Im Schnitt entstehen bundesweit jährlich fünf bis sechs dieser Blow-Ups auf deutschen Autobahnen. Dieses Jahr waren es wegen des tropisch-warmen Sommers aber rund 30. Das erste Blow-Up in Baden--Württemberg trat Anfang Juli auf der A 5 bei Schwetzingen auf. Auch dort hielt eine Betonplatte der andauernden Hitze nicht stand, brach und wölbte sich. Das Ministerium verfügte deshalb eine Geschwindigkeitsbegrenzung von 80 Stundenkilometern, die wieder aufgehoben wurde, als die Temperaturen zurück gingen. Motorradfahrer wurden gebeten, nach Möglichkeit Autobahnabschnitte mit Betondecke zu meiden.

Auch nachts nur 80 km/h

Im Land bestehen rund 40 Prozent der insgesamt 1054 Autobahnkilometer aus Beton, der Rest aus Asphalt, der sich wesentlich langsamer aufheizt. Asphaltfahrbahnen verformen sich sehr langsam, eine akute Gefahr besteht laut Ministerium nicht.

Eine Prioritätenliste, in welcher Reihenfolge die Abschnitte saniert werden, gibt es nicht. Die Platten würden dort ausgetauscht, wo ohnehin eine Sanierung oder ein Ausbau anstehe. Damit wird sich die Maßnahme über fünf bis zehn Jahre strecken.

In der Region Stuttgart ist nur der Abschnitt zwischen dem Stuttgarter Kreuz und Leonberg der A 8 betroffen. Im weiteren Verlauf drohen auf der A 8 keine Blow-Ups. Vor allem im Bereich der Schwäbischen Alb steigt die Temperatur in der Regel weniger stark an als etwa im Rheingraben. Aus diesem Grund hat das Ministerium auch den Vorschlag des Karlsruher Regierungspräsidiums (RP) abgelehnt, auf der A 5 das Tempolimit bei Nacht aufzuheben. Das RP wollte zur Sicherheit nachts Streckenkontrollen durchführen und hatte festgestellt, dass die Verkehrsteilnehmer gerade nachts weniger Verständnis für Tempo 80 hatten. „Wir werden den Vorschlag im Herbst in die zuständige Expertenrunde bei Bund und Ländern einbringen.“ Das Ministerium geht aber davon aus, dass bei anhaltender Hitze die Platten auch nachts aufgeladen bleiben und es auch da noch zu Blow-Ups kommen kann.

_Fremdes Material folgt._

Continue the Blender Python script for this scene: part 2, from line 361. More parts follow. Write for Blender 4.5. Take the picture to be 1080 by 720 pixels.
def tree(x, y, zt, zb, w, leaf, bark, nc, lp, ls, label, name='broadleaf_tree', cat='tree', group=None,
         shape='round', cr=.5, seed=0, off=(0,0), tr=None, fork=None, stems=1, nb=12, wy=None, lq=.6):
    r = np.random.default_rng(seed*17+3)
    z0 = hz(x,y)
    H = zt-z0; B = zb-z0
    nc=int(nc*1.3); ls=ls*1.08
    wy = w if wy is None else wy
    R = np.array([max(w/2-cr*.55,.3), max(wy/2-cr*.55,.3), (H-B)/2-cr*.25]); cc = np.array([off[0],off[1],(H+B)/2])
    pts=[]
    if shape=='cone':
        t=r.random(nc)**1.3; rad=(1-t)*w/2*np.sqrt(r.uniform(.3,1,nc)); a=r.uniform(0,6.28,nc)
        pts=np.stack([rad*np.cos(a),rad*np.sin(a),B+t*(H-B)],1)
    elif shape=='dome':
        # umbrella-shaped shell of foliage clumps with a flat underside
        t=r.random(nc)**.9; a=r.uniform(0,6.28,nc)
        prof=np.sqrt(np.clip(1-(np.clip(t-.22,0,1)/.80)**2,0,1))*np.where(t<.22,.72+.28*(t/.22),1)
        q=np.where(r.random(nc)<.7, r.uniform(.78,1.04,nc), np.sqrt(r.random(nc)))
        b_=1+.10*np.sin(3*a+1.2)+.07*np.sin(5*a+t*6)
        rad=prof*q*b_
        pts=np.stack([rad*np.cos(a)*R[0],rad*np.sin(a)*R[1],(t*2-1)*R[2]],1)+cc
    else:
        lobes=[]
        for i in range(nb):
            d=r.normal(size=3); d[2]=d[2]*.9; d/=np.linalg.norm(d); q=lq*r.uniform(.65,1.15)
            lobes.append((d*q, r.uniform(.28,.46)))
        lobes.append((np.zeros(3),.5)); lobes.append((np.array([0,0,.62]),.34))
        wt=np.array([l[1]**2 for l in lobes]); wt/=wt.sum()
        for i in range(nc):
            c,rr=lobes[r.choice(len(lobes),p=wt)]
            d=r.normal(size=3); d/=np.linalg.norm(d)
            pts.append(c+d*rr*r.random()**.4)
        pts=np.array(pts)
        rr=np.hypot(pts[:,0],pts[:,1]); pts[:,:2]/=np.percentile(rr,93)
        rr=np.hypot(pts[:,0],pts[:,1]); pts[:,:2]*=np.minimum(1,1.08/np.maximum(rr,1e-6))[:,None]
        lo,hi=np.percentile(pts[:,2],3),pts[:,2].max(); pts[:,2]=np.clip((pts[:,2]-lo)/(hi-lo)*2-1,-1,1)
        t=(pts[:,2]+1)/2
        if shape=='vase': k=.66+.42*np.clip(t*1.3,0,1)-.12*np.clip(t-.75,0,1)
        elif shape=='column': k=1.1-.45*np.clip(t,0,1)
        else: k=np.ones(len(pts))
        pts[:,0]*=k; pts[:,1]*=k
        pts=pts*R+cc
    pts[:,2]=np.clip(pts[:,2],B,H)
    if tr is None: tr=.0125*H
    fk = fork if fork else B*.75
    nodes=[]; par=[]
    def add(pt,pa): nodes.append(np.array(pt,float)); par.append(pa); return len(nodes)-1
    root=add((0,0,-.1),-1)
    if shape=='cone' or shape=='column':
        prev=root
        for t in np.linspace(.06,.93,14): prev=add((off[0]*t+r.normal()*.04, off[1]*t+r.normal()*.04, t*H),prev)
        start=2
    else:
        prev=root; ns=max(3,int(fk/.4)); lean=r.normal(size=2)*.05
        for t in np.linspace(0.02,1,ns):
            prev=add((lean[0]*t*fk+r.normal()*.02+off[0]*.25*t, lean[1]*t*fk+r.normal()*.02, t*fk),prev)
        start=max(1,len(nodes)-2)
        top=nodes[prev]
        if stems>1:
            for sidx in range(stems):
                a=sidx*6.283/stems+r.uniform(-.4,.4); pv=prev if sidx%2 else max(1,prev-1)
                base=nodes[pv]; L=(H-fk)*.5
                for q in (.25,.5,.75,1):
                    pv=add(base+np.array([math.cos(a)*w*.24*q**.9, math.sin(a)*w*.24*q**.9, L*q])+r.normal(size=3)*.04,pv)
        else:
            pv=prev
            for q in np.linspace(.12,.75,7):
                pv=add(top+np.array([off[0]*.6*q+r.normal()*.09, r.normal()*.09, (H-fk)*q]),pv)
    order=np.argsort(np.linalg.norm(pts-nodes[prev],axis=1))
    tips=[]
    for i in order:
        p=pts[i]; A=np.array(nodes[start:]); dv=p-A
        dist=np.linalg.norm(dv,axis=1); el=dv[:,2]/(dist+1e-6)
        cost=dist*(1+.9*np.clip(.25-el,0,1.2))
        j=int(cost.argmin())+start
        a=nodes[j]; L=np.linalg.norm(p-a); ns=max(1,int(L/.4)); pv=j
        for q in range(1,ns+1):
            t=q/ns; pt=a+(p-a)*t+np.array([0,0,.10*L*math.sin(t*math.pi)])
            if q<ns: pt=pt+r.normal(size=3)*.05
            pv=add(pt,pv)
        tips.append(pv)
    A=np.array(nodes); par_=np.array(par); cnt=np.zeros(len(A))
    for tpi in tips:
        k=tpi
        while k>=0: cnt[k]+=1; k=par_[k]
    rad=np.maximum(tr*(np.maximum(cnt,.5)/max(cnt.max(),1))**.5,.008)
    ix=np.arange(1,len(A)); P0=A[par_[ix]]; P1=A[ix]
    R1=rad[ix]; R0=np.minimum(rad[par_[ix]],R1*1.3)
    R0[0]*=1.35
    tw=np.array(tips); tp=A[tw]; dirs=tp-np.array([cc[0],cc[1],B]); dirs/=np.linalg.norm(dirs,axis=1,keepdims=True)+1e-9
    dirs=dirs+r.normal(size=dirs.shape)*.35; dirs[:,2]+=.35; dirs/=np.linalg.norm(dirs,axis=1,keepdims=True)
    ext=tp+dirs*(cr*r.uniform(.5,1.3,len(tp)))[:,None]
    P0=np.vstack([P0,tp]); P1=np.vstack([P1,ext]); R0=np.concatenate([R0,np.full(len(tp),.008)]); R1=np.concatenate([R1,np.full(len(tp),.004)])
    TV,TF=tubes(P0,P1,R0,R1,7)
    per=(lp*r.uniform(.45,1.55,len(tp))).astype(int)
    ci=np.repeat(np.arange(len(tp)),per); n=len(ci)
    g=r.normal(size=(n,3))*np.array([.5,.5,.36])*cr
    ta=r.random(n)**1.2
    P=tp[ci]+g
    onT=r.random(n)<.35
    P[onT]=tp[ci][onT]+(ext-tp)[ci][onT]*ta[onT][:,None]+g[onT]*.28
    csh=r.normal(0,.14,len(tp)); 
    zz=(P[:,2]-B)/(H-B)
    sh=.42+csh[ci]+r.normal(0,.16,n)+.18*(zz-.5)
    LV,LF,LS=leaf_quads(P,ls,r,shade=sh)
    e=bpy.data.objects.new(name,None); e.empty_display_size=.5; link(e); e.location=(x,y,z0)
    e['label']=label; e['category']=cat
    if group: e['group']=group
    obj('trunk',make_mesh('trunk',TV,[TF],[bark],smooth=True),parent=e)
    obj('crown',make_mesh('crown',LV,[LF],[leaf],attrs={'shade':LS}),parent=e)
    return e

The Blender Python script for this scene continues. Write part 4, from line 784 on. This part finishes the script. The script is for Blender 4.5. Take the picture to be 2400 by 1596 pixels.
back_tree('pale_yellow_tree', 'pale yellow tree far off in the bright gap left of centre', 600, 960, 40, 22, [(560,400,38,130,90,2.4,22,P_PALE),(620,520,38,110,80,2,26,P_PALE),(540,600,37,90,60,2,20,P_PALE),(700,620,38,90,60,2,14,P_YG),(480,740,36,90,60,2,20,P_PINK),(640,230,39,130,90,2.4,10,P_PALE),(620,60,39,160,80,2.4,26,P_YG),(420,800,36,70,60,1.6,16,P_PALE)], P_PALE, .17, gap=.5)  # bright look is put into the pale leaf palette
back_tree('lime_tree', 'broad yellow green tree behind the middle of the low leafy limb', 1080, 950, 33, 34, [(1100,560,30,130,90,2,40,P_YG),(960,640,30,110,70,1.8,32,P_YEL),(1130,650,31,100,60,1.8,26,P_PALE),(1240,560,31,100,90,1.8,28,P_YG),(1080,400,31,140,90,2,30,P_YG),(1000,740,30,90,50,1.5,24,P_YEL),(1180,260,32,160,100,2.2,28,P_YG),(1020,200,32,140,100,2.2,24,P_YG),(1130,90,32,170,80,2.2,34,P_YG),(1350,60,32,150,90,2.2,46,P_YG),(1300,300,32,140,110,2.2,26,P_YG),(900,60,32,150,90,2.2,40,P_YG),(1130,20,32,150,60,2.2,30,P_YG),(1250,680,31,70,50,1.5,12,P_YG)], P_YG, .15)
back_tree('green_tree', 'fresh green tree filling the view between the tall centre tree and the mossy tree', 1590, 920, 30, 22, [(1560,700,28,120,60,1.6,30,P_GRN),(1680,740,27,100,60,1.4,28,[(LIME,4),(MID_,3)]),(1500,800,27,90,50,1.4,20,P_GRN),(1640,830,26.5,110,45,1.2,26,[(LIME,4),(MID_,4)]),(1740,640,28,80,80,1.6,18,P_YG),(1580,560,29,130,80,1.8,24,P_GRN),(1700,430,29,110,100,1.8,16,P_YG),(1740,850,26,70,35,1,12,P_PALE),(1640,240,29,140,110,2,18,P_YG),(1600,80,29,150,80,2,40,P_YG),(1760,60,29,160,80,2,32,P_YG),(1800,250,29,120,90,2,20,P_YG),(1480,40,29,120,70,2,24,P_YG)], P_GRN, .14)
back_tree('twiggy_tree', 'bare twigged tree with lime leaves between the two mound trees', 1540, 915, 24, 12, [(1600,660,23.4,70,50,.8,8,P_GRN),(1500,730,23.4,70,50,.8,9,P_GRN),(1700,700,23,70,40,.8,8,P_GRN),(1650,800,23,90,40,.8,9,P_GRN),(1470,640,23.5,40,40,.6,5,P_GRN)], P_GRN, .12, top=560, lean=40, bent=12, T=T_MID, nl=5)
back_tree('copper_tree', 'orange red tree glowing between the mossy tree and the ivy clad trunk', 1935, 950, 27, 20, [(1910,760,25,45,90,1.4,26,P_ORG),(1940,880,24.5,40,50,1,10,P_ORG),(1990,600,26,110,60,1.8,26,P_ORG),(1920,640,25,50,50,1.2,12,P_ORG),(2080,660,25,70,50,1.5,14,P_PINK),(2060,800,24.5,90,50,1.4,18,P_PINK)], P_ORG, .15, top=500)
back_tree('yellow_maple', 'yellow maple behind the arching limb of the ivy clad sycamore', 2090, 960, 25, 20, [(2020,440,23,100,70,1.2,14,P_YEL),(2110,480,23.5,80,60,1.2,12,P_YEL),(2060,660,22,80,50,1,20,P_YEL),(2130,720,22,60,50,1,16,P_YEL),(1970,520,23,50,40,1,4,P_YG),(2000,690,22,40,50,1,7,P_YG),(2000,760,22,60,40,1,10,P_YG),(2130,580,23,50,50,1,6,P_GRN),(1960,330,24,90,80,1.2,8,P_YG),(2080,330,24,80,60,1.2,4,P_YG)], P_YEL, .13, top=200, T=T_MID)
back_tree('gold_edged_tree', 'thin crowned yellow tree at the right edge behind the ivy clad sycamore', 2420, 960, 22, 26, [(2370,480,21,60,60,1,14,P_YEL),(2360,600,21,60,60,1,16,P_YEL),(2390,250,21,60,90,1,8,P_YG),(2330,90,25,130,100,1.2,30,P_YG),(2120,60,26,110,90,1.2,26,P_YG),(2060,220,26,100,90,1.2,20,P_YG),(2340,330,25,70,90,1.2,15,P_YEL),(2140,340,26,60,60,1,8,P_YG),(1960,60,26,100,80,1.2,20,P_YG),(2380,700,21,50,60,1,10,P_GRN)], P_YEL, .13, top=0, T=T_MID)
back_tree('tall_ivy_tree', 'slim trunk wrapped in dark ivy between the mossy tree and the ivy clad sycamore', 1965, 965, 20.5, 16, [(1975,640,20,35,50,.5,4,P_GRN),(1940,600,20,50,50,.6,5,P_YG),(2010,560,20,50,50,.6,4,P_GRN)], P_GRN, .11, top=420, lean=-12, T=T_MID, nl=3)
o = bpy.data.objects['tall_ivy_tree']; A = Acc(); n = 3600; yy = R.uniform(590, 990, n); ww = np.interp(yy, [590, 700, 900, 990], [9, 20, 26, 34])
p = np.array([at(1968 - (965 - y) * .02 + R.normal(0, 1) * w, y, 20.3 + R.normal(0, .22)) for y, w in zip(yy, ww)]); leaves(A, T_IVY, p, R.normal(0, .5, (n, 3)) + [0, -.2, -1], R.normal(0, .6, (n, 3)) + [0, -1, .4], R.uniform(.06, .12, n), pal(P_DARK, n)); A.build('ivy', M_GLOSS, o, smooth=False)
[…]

Bis die einzelnen Abschnitte saniert sind, wird auch in Zukunft wieder ein Tempo-80-Limit verfügt, wenn es an zwei und mehr Tagen wärmer als 30 Grad wird. Parallel wird ei Aktionsplan kurz- und langfristiger Maßnahmen erarbeitet. Kurzfristig sollen Asphaltflickstellen in Betondecken gegen neue Betonplatten getauscht werden, die aber benachbarte Betonplatten entlasten. In geschlossene Betondecken sollen über die gesamte Fahrbahn 50 Zentimeter breite Asphaltbänder eingelassen werden, die als überbreite Dehnfugen dienen.

Kosten liegen bei 300 Millionen Euro

Eine Dauerlösung ist das laut Ministerium aber nicht, weil sich die Betonplatten bei Hitze in den Asphalt schieben und dieser dann immer wieder abgefräst werden muss. Die entsprechenden Abschnitte werden deshalb regelmäßig gezielt kontrolliert. Die Kosten für das Gesamtpaket hat das Ministerium auf rund 300 Millionen Euro berechnet. „Der Preis ist der gleiche wie bei Neubauten – etwa eine Million Euro pro Autobahnkilometer“, so der Sprecher. Das wären bei 270 Kilometern 270 Millionen Euro, hinzu kommen Sonderkosten etwa für Brücken sowie die Preissteigerung über die Jahre.

Die Finanzierung sieht das Ministerium nicht als Problem, „sofern der Bund jetzt nicht massiv bei den Erhaltungsmitteln knappst.“ Die liegen derzeit bei 350 Millionen Euro pro Jahr für das Bundesfernstraßennetz in Baden-Württemberg.